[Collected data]
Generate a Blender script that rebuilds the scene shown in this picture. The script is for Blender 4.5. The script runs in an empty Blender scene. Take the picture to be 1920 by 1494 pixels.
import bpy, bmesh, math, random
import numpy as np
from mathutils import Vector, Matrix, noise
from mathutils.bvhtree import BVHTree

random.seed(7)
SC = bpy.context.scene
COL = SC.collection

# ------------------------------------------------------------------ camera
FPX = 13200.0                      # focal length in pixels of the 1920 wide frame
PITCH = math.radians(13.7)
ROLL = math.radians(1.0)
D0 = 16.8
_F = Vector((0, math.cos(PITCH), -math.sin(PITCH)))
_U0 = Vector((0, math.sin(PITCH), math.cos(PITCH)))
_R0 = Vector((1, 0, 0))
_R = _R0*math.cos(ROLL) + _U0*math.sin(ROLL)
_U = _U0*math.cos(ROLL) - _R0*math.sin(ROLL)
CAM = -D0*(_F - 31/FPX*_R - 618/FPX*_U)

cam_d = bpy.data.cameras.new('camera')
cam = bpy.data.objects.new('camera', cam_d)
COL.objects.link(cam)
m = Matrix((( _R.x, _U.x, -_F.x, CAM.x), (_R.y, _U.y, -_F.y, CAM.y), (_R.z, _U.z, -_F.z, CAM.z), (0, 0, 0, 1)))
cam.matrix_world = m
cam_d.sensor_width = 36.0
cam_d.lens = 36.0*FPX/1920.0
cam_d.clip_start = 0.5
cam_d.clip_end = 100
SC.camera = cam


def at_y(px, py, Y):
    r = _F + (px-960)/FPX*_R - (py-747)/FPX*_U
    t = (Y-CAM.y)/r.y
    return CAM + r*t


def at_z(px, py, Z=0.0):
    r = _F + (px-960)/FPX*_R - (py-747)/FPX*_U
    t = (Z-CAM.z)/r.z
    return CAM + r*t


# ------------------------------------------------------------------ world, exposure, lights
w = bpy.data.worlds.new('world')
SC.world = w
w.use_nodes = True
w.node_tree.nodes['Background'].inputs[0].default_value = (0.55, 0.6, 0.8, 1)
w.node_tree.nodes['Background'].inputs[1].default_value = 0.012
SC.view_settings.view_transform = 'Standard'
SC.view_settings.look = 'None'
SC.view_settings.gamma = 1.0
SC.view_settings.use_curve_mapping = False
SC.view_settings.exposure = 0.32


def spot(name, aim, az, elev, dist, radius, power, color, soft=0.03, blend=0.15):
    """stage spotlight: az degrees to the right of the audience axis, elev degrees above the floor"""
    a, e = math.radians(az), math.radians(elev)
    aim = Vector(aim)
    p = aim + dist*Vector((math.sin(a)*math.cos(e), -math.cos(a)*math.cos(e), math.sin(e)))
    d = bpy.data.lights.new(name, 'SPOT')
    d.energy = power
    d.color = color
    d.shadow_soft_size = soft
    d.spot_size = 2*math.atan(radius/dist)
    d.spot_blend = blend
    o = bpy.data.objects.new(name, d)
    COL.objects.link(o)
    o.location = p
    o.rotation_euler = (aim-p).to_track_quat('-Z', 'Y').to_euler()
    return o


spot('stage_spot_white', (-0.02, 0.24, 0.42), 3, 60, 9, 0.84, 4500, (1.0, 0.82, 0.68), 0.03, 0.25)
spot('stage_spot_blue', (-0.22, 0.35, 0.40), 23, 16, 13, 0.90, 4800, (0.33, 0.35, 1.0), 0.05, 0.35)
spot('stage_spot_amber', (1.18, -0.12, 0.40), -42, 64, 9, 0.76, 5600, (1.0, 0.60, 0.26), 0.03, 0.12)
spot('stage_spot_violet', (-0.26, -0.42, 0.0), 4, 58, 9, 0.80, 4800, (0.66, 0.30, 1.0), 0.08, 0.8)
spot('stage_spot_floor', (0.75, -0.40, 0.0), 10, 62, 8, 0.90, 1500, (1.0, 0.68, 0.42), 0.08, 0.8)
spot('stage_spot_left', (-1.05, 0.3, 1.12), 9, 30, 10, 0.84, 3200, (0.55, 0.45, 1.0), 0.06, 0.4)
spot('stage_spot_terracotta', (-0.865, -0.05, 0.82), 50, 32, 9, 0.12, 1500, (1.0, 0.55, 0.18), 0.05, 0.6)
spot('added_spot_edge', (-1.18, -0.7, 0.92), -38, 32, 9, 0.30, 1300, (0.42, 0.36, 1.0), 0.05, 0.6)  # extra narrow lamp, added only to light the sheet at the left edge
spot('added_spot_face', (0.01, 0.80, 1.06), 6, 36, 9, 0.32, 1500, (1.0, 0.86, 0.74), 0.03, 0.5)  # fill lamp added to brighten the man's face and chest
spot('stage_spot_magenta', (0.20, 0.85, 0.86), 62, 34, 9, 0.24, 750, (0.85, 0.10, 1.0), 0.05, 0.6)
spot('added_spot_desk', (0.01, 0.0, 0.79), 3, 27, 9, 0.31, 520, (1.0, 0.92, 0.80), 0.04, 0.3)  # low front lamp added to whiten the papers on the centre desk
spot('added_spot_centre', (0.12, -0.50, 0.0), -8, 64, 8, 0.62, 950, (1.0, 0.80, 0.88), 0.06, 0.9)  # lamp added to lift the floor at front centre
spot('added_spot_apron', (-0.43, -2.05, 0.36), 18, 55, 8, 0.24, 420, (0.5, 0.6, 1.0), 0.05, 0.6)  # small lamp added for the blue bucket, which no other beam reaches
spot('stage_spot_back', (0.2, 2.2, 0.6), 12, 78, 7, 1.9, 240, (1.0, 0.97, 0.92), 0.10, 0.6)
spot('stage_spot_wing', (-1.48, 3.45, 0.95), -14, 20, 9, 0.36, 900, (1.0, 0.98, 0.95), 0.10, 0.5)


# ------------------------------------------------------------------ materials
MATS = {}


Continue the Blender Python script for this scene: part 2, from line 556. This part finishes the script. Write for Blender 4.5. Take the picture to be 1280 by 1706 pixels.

THE EXERCISE:
Reproduce all of the entries word for word.

THE COMPLETED TASK:
Generate a Blender script that rebuilds the scene shown in this picture. The script is for Blender 4.5. The script runs in an empty Blender scene. Take the picture to be 1920 by 1494 pixels.
import bpy, bmesh, math, random
import numpy as np
from mathutils import Vector, Matrix, noise
from mathutils.bvhtree import BVHTree

random.seed(7)
SC = bpy.context.scene
COL = SC.collection

# ------------------------------------------------------------------ camera
FPX = 13200.0                      # focal length in pixels of the 1920 wide frame
PITCH = math.radians(13.7)
ROLL = math.radians(1.0)
D0 = 16.8
_F = Vector((0, math.cos(PITCH), -math.sin(PITCH)))
_U0 = Vector((0, math.sin(PITCH), math.cos(PITCH)))
_R0 = Vector((1, 0, 0))
_R = _R0*math.cos(ROLL) + _U0*math.sin(ROLL)
_U = _U0*math.cos(ROLL) - _R0*math.sin(ROLL)
CAM = -D0*(_F - 31/FPX*_R - 618/FPX*_U)

cam_d = bpy.data.cameras.new('camera')
cam = bpy.data.objects.new('camera', cam_d)
COL.objects.link(cam)
m = Matrix((( _R.x, _U.x, -_F.x, CAM.x), (_R.y, _U.y, -_F.y, CAM.y), (_R.z, _U.z, -_F.z, CAM.z), (0, 0, 0, 1)))
cam.matrix_world = m
cam_d.sensor_width = 36.0
cam_d.lens = 36.0*FPX/1920.0
cam_d.clip_start = 0.5
cam_d.clip_end = 100
SC.camera = cam


def at_y(px, py, Y):
    r = _F + (px-960)/FPX*_R - (py-747)/FPX*_U
    t = (Y-CAM.y)/r.y
    return CAM + r*t


def at_z(px, py, Z=0.0):
    r = _F + (px-960)/FPX*_R - (py-747)/FPX*_U
    t = (Z-CAM.z)/r.z
    return CAM + r*t


# ------------------------------------------------------------------ world, exposure, lights
w = bpy.data.worlds.new('world')
SC.world = w
w.use_nodes = True
w.node_tree.nodes['Background'].inputs[0].default_value = (0.55, 0.6, 0.8, 1)
w.node_tree.nodes['Background'].inputs[1].default_value = 0.012
SC.view_settings.view_transform = 'Standard'
SC.view_settings.look = 'None'
SC.view_settings.gamma = 1.0
SC.view_settings.use_curve_mapping = False
SC.view_settings.exposure = 0.32


def spot(name, aim, az, elev, dist, radius, power, color, soft=0.03, blend=0.15):
    """stage spotlight: az degrees to the right of the audience axis, elev degrees above the floor"""
    a, e = math.radians(az), math.radians(elev)
    aim = Vector(aim)
    p = aim + dist*Vector((math.sin(a)*math.cos(e), -math.cos(a)*math.cos(e), math.sin(e)))
    d = bpy.data.lights.new(name, 'SPOT')
    d.energy = power
    d.color = color
    d.shadow_soft_size = soft
    d.spot_size = 2*math.atan(radius/dist)
    d.spot_blend = blend
    o = bpy.data.objects.new(name, d)
    COL.objects.link(o)
    o.location = p
    o.rotation_euler = (aim-p).to_track_quat('-Z', 'Y').to_euler()
    return o


spot('stage_spot_white', (-0.02, 0.24, 0.42), 3, 60, 9, 0.84, 4500, (1.0, 0.82, 0.68), 0.03, 0.25)
spot('stage_spot_blue', (-0.22, 0.35, 0.40), 23, 16, 13, 0.90, 4800, (0.33, 0.35, 1.0), 0.05, 0.35)
spot('stage_spot_amber', (1.18, -0.12, 0.40), -42, 64, 9, 0.76, 5600, (1.0, 0.60, 0.26), 0.03, 0.12)
spot('stage_spot_violet', (-0.26, -0.42, 0.0), 4, 58, 9, 0.80, 4800, (0.66, 0.30, 1.0), 0.08, 0.8)
spot('stage_spot_floor', (0.75, -0.40, 0.0), 10, 62, 8, 0.90, 1500, (1.0, 0.68, 0.42), 0.08, 0.8)
spot('stage_spot_left', (-1.05, 0.3, 1.12), 9, 30, 10, 0.84, 3200, (0.55, 0.45, 1.0), 0.06, 0.4)
spot('stage_spot_terracotta', (-0.865, -0.05, 0.82), 50, 32, 9, 0.12, 1500, (1.0, 0.55, 0.18), 0.05, 0.6)
spot('added_spot_edge', (-1.18, -0.7, 0.92), -38, 32, 9, 0.30, 1300, (0.42, 0.36, 1.0), 0.05, 0.6)  # extra narrow lamp, added only to light the sheet at the left edge
spot('added_spot_face', (0.01, 0.80, 1.06), 6, 36, 9, 0.32, 1500, (1.0, 0.86, 0.74), 0.03, 0.5)  # fill lamp added to brighten the man's face and chest
spot('stage_spot_magenta', (0.20, 0.85, 0.86), 62, 34, 9, 0.24, 750, (0.85, 0.10, 1.0), 0.05, 0.6)
spot('added_spot_desk', (0.01, 0.0, 0.79), 3, 27, 9, 0.31, 520, (1.0, 0.92, 0.80), 0.04, 0.3)  # low front lamp added to whiten the papers on the centre desk
spot('added_spot_centre', (0.12, -0.50, 0.0), -8, 64, 8, 0.62, 950, (1.0, 0.80, 0.88), 0.06, 0.9)  # lamp added to lift the floor at front centre
spot('added_spot_apron', (-0.43, -2.05, 0.36), 18, 55, 8, 0.24, 420, (0.5, 0.6, 1.0), 0.05, 0.6)  # small lamp added for the blue bucket, which no other beam reaches
spot('stage_spot_back', (0.2, 2.2, 0.6), 12, 78, 7, 1.9, 240, (1.0, 0.97, 0.92), 0.10, 0.6)
spot('stage_spot_wing', (-1.48, 3.45, 0.95), -14, 20, 9, 0.36, 900, (1.0, 0.98, 0.95), 0.10, 0.5)


# ------------------------------------------------------------------ materials
MATS = {}


Continue the Blender Python script for this scene: part 2, from line 556. This part finishes the script. Write for Blender 4.5. Take the picture to be 1280 by 1706 pixels.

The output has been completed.